Nigeria is no stranger to the many contradictions that puzzle men and women in other lands about our country. We are an oil-rich. We are the leading crude oil producer on the African continent. Our national treasury boasts of enviable petro-dollars and a hefty foreign reserve. Yet, we managed to dislodge India from what we thought was its uncontested permanent position as the poverty capital of the world. A rich nation of poor people is a strange anomaly in human development. But we are where we are because we continue to contest with Bangladesh for the crown in the Transparency International Corruption Index annual report.
Agriculture was the main stay of our national economy in the first republic – the period of our national history before the intrusion of the khaki politicians came, experimented and dabaru our country in more ways than one. The magnificent groundnut pyramids in Kano demonstrated the genius and the productivity of our peasant farmers. We were the leading producers and exporters of cocoa and oil palm produce in the Western and the Eastern regions, respectively. It is painfully funny that we speak of the glorious days of our great country in the past tense. The groundnut pyramids are buried in the wombs of history; we import our oil palm products from Malaysia and Cote d’Ivoiran cocoa farmers laugh in the faces of our impoverished cocoa farmers.
Eighty per cent of our land is fully arable, able to support a variety of food and cash crops. And the rest of the world wonders why a country this blessed is unable to feed itself and instead imports rice from South Korea, a tiny country with only 13 per cent arable land. We no get shame.
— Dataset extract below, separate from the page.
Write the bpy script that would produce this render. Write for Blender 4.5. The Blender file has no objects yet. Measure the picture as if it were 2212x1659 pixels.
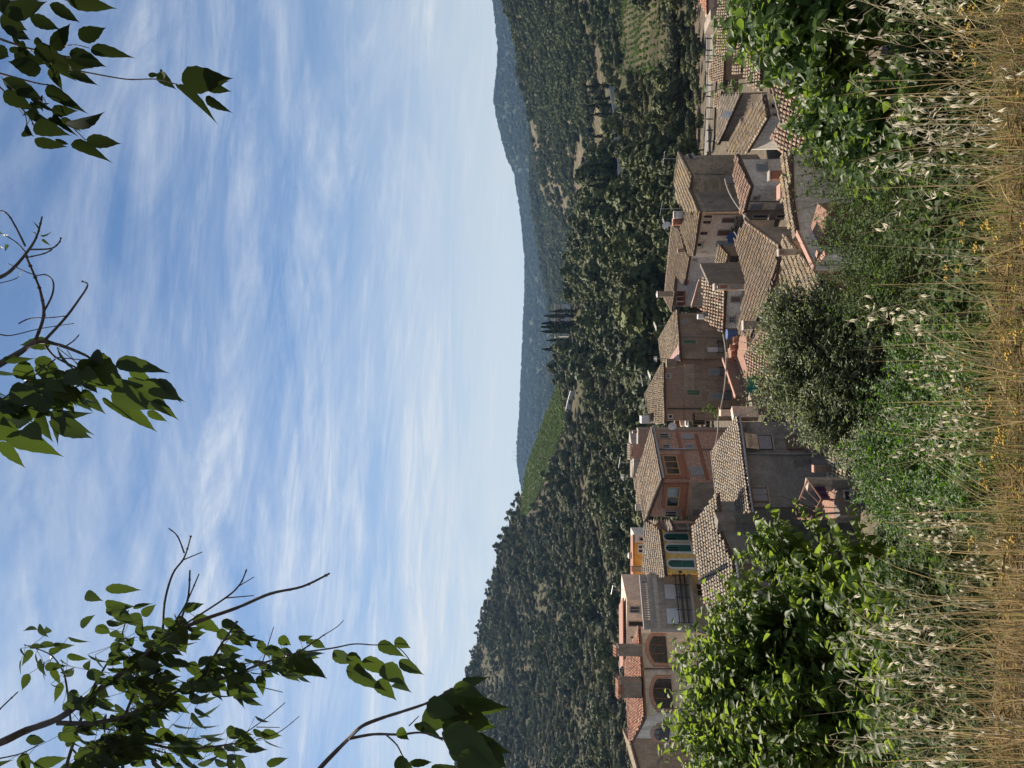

I have a sneaking feeling that the rest of the world is no longer bothered about our monumental national contradictions. They know we are making progress and, therefore, allow for the fact that a nation either makes progress through giant leaps or through pigmy strides along the treacherous highways of human progress and development. They do know too that Nigeria remains a potentially great nation because it is ruled largely by men blessed with mediocre capabilities; it is not led by men and women of great ideas who would not succumb to the temporary gains of rulership at the expense of leadership. Ruling a people is easy; leading a people is tough, taxing and complicated. The godfathers prefer the easy option. No, we are not doomed. Just condemned to crawling in circles. A depressing thought?